### WHAT THE TASK ASKS
Can you copy out the data exactly? Leave the images out.
▶
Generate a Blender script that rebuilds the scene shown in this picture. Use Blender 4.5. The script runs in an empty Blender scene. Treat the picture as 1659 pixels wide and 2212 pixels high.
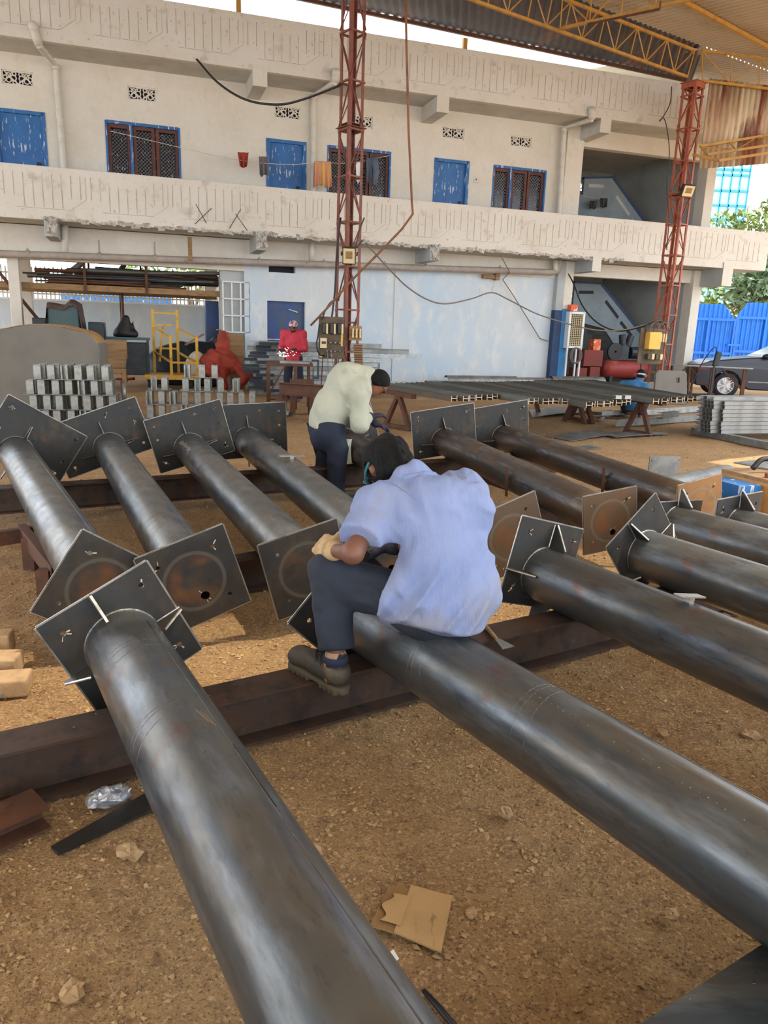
import bpy, bmesh, math, random
import numpy as np
from mathutils import Vector, Matrix, Quaternion
from mathutils.geometry import tessellate_polygon
random.seed(7); RNG = np.random.default_rng(11)
PI = math.pi
SC = bpy.context.scene
COL = SC.collection

# ---------------------------------------------------------------- camera
FPX, CXP, CYP, HCAM = 1600.0, 829.5, 1106.0, 1.5
_D = Vector((608 - CXP, 7600 - CYP, FPX)).normalized()      # straight down, in camera axes (x right, y down, z forward)
_U = -_D
_Z = Vector((0, 0, 1)); _Y = (_Z - _Z.dot(_U) * _U).normalized(); _X = _Y.cross(_U)
CM = Matrix((_X, _Y, _U))                                    # world = CM @ camera axes
CAMP = Vector((0, 0, HCAM))
cam = bpy.data.cameras.new('camera'); camo = bpy.data.objects.new('camera', cam); COL.objects.link(camo)
R = Matrix((CM @ Vector((1, 0, 0)), CM @ Vector((0, -1, 0)), CM @ Vector((0, 0, -1)))).transposed()
camo.matrix_world = Matrix.Translation(CAMP) @ R.to_4x4()
cam.sensor_fit = 'VERTICAL'; cam.sensor_height = 24.0; cam.lens = 24.0 * FPX / 2212.0
cam.clip_start = 0.05; cam.clip_end = 500
SC.camera = camo

# ---------------------------------------------------------------- sky, sun, exposure
W = bpy.data.worlds.new('sky'); SC.world = W; W.use_nodes = True
wn = W.node_tree.nodes; wl = W.node_tree.links; wn.clear()
sky = wn.new('ShaderNodeTexSky'); sky.sky_type = 'HOSEK_WILKIE'; sky.turbidity = 4.5; sky.ground_albedo = 0.35
SUN_EL, SUN_AZ = math.radians(66), math.radians(-3)          # azimuth measured from +X towards +Y
sdir = Vector((math.cos(SUN_EL) * math.cos(SUN_AZ), math.cos(SUN_EL) * math.sin(SUN_AZ), math.sin(SUN_EL)))
sky.sun_direction = sdir
mixw = wn.new('ShaderNodeMix'); mixw.data_type = 'RGBA'; mixw.inputs[0].default_value = 0.62
mixw.inputs[7].default_value = (0.93, 0.965, 1.0, 1)
bg = wn.new('ShaderNodeBackground'); bg.inputs['Strength'].default_value = 4.1
outw = wn.new('ShaderNodeOutputWorld')
wl.new(sky.outputs[0], mixw.inputs[6]); wl.new(mixw.outputs[2], bg.inputs['Color']); wl.new(bg.outputs[0], outw.inputs['Surface'])
sl = bpy.data.lights.new('sun', 'SUN'); sl.energy = 5.5; sl.angle = math.radians(0.6); sl.color = (1.0, 0.93, 0.82)
so = bpy.data.objects.new('sun', sl); COL.objects.link(so)
so.rotation_euler = (-sdir).to_track_quat('-Z', 'Y').to_euler(); so.location = (30, -10, 40)
SC.view_settings.view_transform = 'Standard'; SC.view_settings.look = 'None'
SC.view_settings.gamma = 1.0; SC.view_settings.exposure = 0.5; SC.view_settings.use_curve_mapping = False
SC.cycles.max_bounces = 8; SC.cycles.diffuse_bounces = 5; SC.cycles.use_denoising = True

# ---------------------------------------------------------------- measuring helpers (pixel of the photo -> point on a known plane of the place)
def ray(px, py): return (CM @ Vector((px - CXP, py - CYP, FPX))).normalized()
def onz(px, py, z=0.0):
    d = ray(px, py); return CAMP + d * ((z - HCAM) / d.z)
def ony(px, py, y):
    d = ray(px, py); return CAMP + d * (y / d.y)
FO = Vector((4.579, 20.965, 0)); FU = Vector((0.949, 0.315, 0)).normalized(); FN = Vector((FU.y, -FU.x, 0))
FACM = Matrix.Translation(FO) @ Matrix.Rotation(math.atan2(FU.y, FU.x), 4, 'Z')   # facade frame: x along, y into the building, z up
def fac(px, py, y=0.0):
    d = ray(px, py); p = FO - FN * y; t = (p - CAMP).dot(FN) / d.dot(FN); q = CAMP + d * t - FO
    return (q.dot(FU), -q.dot(FN), q.z)
def onray(px, py, c, L, far=False):
    d = ray(px, py); v = CAMP - c; b = d.dot(v); D = b * b - (v.dot(v) - L * L)
    return CAMP + d * (-b + (math.sqrt(D) if far else -math.sqrt(D)) if D > 0 else -b)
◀
### WORKED ANSWER
Generate a Blender script that rebuilds the scene shown in this picture. Use Blender 4.5. The script runs in an empty Blender scene. Treat the picture as 1659 pixels wide and 2212 pixels high.
import bpy, bmesh, math, random
import numpy as np
from mathutils import Vector, Matrix, Quaternion
from mathutils.geometry import tessellate_polygon
random.seed(7); RNG = np.random.default_rng(11)
PI = math.pi
SC = bpy.context.scene
COL = SC.collection

# ---------------------------------------------------------------- camera
FPX, CXP, CYP, HCAM = 1600.0, 829.5, 1106.0, 1.5
_D = Vector((608 - CXP, 7600 - CYP, FPX)).normalized()      # straight down, in camera axes (x right, y down, z forward)
_U = -_D
_Z = Vector((0, 0, 1)); _Y = (_Z - _Z.dot(_U) * _U).normalized(); _X = _Y.cross(_U)
CM = Matrix((_X, _Y, _U))                                    # world = CM @ camera axes
CAMP = Vector((0, 0, HCAM))
cam = bpy.data.cameras.new('camera'); camo = bpy.data.objects.new('camera', cam); COL.objects.link(camo)
R = Matrix((CM @ Vector((1, 0, 0)), CM @ Vector((0, -1, 0)), CM @ Vector((0, 0, -1)))).transposed()
camo.matrix_world = Matrix.Translation(CAMP) @ R.to_4x4()
cam.sensor_fit = 'VERTICAL'; cam.sensor_height = 24.0; cam.lens = 24.0 * FPX / 2212.0
cam.clip_start = 0.05; cam.clip_end = 500
SC.camera = camo

# ---------------------------------------------------------------- sky, sun, exposure
W = bpy.data.worlds.new('sky'); SC.world = W; W.use_nodes = True
wn = W.node_tree.nodes; wl = W.node_tree.links; wn.clear()
sky = wn.new('ShaderNodeTexSky'); sky.sky_type = 'HOSEK_WILKIE'; sky.turbidity = 4.5; sky.ground_albedo = 0.35
SUN_EL, SUN_AZ = math.radians(66), math.radians(-3)          # azimuth measured from +X towards +Y
sdir = Vector((math.cos(SUN_EL) * math.cos(SUN_AZ), math.cos(SUN_EL) * math.sin(SUN_AZ), math.sin(SUN_EL)))
sky.sun_direction = sdir
mixw = wn.new('ShaderNodeMix'); mixw.data_type = 'RGBA'; mixw.inputs[0].default_value = 0.62
mixw.inputs[7].default_value = (0.93, 0.965, 1.0, 1)
bg = wn.new('ShaderNodeBackground'); bg.inputs['Strength'].default_value = 4.1
outw = wn.new('ShaderNodeOutputWorld')
wl.new(sky.outputs[0], mixw.inputs[6]); wl.new(mixw.outputs[2], bg.inputs['Color']); wl.new(bg.outputs[0], outw.inputs['Surface'])
sl = bpy.data.lights.new('sun', 'SUN'); sl.energy = 5.5; sl.angle = math.radians(0.6); sl.color = (1.0, 0.93, 0.82)
so = bpy.data.objects.new('sun', sl); COL.objects.link(so)
so.rotation_euler = (-sdir).to_track_quat('-Z', 'Y').to_euler(); so.location = (30, -10, 40)
SC.view_settings.view_transform = 'Standard'; SC.view_settings.look = 'None'
SC.view_settings.gamma = 1.0; SC.view_settings.exposure = 0.5; SC.view_settings.use_curve_mapping = False
SC.cycles.max_bounces = 8; SC.cycles.diffuse_bounces = 5; SC.cycles.use_denoising = True

# ---------------------------------------------------------------- measuring helpers (pixel of the photo -> point on a known plane of the place)
def ray(px, py): return (CM @ Vector((px - CXP, py - CYP, FPX))).normalized()
def onz(px, py, z=0.0):
    d = ray(px, py); return CAMP + d * ((z - HCAM) / d.z)
def ony(px, py, y):
    d = ray(px, py); return CAMP + d * (y / d.y)
FO = Vector((4.579, 20.965, 0)); FU = Vector((0.949, 0.315, 0)).normalized(); FN = Vector((FU.y, -FU.x, 0))
FACM = Matrix.Translation(FO) @ Matrix.Rotation(math.atan2(FU.y, FU.x), 4, 'Z')   # facade frame: x along, y into the building, z up
def fac(px, py, y=0.0):
    d = ray(px, py); p = FO - FN * y; t = (p - CAMP).dot(FN) / d.dot(FN); q = CAMP + d * t - FO
    return (q.dot(FU), -q.dot(FN), q.z)
def onray(px, py, c, L, far=False):
    d = ray(px, py); v = CAMP - c; b = d.dot(v); D = b * b - (v.dot(v) - L * L)
    return CAMP + d * (-b + (math.sqrt(D) if far else -math.sqrt(D)) if D > 0 else -b)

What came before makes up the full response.